── Records shown

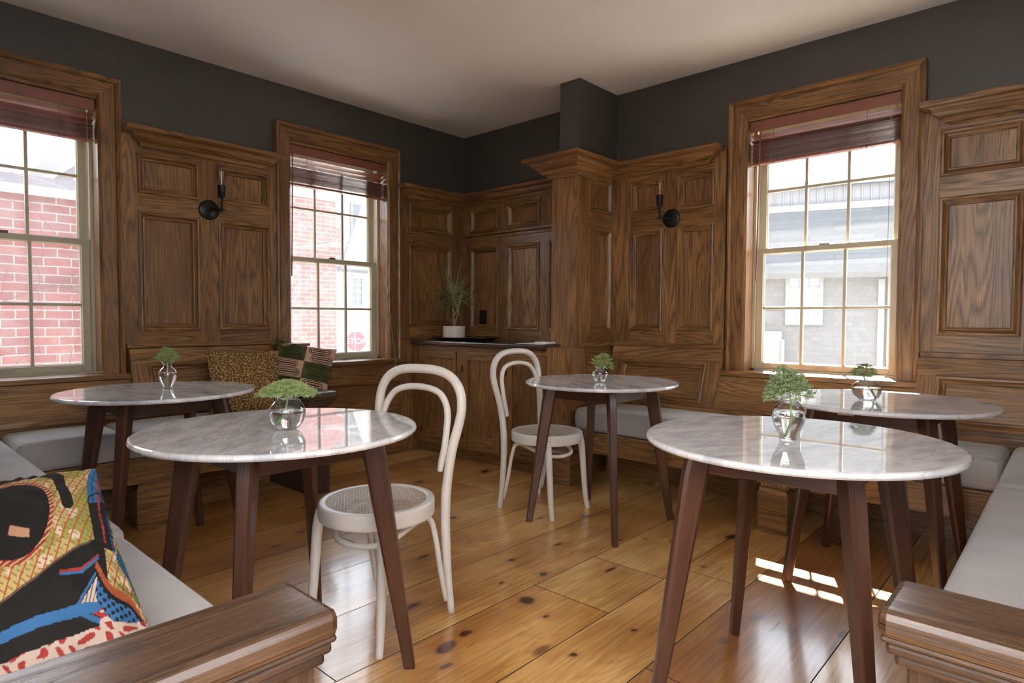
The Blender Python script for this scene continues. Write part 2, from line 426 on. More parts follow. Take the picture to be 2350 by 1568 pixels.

────
── Records shown

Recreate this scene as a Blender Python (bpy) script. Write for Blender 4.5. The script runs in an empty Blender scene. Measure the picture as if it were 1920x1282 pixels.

────
── Records shown

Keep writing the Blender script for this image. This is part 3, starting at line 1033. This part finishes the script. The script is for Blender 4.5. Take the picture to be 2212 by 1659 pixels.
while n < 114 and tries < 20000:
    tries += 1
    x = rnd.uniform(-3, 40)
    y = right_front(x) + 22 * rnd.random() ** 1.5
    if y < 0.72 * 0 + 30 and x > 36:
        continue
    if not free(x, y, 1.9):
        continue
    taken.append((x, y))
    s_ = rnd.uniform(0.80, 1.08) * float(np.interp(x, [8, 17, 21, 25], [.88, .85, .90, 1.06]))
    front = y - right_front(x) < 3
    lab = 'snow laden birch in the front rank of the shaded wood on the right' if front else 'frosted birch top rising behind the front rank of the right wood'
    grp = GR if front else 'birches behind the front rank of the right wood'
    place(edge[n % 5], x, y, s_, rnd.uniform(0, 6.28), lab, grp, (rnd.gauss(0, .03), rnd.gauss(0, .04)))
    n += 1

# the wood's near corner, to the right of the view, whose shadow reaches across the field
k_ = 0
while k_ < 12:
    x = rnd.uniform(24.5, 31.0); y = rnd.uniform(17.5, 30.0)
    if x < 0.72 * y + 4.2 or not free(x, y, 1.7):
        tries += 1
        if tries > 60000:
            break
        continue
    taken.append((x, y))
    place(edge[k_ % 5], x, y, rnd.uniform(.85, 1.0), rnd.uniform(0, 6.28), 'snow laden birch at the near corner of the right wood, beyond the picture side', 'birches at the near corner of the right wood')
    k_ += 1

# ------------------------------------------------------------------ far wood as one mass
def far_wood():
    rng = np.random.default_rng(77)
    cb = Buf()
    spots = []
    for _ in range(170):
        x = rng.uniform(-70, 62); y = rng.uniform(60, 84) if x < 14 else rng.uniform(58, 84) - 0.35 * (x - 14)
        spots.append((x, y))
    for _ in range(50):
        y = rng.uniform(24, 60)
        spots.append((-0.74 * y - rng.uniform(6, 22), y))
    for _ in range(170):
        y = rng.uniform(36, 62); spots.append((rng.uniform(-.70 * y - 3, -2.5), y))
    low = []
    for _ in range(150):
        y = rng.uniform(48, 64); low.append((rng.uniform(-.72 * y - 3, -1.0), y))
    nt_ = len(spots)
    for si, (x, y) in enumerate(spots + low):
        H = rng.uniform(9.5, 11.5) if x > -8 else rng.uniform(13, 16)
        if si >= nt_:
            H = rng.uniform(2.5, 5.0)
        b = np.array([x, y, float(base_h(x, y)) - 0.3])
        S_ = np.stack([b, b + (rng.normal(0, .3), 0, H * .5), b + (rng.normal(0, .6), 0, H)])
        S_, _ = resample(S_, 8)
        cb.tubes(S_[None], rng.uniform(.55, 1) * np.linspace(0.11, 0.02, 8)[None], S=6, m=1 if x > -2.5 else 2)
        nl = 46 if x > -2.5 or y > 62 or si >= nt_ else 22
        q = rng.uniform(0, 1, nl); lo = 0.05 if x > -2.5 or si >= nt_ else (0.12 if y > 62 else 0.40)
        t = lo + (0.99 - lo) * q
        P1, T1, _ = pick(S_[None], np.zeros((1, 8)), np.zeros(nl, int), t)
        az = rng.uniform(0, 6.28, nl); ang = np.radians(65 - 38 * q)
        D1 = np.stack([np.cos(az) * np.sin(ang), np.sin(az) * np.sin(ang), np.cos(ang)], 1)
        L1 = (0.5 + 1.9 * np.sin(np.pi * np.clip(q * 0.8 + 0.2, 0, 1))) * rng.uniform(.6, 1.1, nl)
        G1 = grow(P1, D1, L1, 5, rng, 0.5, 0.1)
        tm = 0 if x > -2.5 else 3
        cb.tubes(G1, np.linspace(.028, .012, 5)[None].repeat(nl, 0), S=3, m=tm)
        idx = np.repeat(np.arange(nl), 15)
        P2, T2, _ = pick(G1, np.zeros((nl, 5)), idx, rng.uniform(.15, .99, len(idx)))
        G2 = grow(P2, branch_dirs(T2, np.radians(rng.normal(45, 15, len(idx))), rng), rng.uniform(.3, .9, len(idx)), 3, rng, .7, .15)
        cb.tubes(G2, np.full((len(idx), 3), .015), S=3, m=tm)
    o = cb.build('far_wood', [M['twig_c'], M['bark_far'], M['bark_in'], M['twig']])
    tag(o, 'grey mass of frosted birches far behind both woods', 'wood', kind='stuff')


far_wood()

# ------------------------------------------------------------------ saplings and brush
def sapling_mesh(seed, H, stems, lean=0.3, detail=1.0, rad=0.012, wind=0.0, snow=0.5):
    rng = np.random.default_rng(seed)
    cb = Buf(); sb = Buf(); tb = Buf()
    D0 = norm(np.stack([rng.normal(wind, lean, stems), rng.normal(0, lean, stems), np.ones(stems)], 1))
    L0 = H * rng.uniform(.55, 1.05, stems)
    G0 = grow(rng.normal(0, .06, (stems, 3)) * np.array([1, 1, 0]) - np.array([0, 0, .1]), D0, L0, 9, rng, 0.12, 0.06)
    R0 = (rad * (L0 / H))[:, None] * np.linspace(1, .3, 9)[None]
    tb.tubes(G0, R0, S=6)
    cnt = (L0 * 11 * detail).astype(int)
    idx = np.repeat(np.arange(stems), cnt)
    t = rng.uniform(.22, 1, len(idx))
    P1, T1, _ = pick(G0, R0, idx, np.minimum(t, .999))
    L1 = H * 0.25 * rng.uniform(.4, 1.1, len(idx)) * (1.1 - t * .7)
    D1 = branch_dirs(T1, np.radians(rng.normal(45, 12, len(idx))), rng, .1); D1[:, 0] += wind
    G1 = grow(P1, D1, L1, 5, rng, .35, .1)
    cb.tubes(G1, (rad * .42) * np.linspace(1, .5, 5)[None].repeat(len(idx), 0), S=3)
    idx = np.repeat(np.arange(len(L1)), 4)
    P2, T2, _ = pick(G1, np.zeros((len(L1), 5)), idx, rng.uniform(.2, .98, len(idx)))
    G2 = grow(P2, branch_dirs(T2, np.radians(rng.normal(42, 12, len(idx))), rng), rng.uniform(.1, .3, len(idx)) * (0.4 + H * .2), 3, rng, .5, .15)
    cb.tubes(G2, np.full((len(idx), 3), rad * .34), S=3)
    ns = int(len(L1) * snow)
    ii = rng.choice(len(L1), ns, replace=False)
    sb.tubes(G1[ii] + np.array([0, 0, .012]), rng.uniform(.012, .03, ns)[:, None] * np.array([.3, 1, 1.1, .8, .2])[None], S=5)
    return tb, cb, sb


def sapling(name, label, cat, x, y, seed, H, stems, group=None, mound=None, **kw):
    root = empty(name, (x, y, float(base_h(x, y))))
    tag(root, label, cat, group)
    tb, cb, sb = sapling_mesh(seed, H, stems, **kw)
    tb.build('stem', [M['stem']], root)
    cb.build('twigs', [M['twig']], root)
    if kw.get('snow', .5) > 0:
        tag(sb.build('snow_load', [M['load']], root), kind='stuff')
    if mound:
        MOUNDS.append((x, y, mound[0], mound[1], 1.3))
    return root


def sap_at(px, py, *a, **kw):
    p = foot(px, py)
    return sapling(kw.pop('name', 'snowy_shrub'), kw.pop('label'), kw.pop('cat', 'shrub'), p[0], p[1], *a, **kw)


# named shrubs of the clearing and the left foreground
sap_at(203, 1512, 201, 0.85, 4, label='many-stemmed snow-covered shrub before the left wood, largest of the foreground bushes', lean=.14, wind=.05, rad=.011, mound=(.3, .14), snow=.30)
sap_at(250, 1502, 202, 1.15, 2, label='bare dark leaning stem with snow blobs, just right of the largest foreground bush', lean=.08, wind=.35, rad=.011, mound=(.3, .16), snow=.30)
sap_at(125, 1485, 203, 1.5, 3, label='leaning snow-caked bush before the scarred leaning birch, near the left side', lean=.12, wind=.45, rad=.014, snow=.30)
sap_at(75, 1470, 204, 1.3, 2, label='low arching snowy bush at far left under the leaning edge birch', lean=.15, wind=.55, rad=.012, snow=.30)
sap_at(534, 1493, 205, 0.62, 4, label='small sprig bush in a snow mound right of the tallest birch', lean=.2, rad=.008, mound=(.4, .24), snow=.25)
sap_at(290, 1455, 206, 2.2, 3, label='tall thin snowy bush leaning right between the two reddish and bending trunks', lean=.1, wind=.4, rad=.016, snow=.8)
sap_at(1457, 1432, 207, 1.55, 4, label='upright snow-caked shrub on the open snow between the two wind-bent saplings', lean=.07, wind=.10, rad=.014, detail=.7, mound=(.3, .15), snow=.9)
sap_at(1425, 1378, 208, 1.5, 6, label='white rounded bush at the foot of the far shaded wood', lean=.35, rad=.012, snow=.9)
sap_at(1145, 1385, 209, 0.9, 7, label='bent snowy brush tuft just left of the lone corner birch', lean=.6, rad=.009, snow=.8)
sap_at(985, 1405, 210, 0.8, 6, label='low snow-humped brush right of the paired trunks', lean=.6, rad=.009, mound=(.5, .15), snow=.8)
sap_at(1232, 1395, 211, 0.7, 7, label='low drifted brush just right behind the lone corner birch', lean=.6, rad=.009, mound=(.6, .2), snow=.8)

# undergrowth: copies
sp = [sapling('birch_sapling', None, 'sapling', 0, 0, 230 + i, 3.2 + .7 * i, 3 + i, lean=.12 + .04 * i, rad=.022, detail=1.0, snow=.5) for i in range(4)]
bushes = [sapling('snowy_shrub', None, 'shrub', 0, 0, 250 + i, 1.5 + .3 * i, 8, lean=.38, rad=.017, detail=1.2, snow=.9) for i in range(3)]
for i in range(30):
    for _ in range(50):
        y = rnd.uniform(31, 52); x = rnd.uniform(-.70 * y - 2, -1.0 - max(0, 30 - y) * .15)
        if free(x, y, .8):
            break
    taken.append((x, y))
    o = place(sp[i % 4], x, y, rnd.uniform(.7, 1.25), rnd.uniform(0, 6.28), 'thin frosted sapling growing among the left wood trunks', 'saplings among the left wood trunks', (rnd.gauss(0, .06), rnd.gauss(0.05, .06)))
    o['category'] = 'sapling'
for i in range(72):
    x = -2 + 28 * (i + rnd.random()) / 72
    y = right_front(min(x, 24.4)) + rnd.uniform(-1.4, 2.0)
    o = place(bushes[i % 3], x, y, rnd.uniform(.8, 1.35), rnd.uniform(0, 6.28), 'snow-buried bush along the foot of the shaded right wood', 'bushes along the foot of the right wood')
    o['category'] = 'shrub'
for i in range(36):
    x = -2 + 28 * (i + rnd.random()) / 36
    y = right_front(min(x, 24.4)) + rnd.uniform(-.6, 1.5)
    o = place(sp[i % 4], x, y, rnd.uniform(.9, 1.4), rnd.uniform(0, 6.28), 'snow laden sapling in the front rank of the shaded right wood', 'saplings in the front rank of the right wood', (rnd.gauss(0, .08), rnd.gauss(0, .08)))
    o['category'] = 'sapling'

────

Collect from the data above every line that includes "script".

◆ **Completed exercise**:
The Blender Python script for this scene continues. Write part 2, from line 426 on. More parts follow. Take the picture to be 2350 by 1568 pixels.
Recreate this scene as a Blender Python (bpy) script. Write for Blender 4.5. The script runs in an empty Blender scene. Measure the picture as if it were 1920x1282 pixels.
Keep writing the Blender script for this image. This is part 3, starting at line 1033. This part finishes the script. The script is for Blender 4.5. Take the picture to be 2212 by 1659 pixels.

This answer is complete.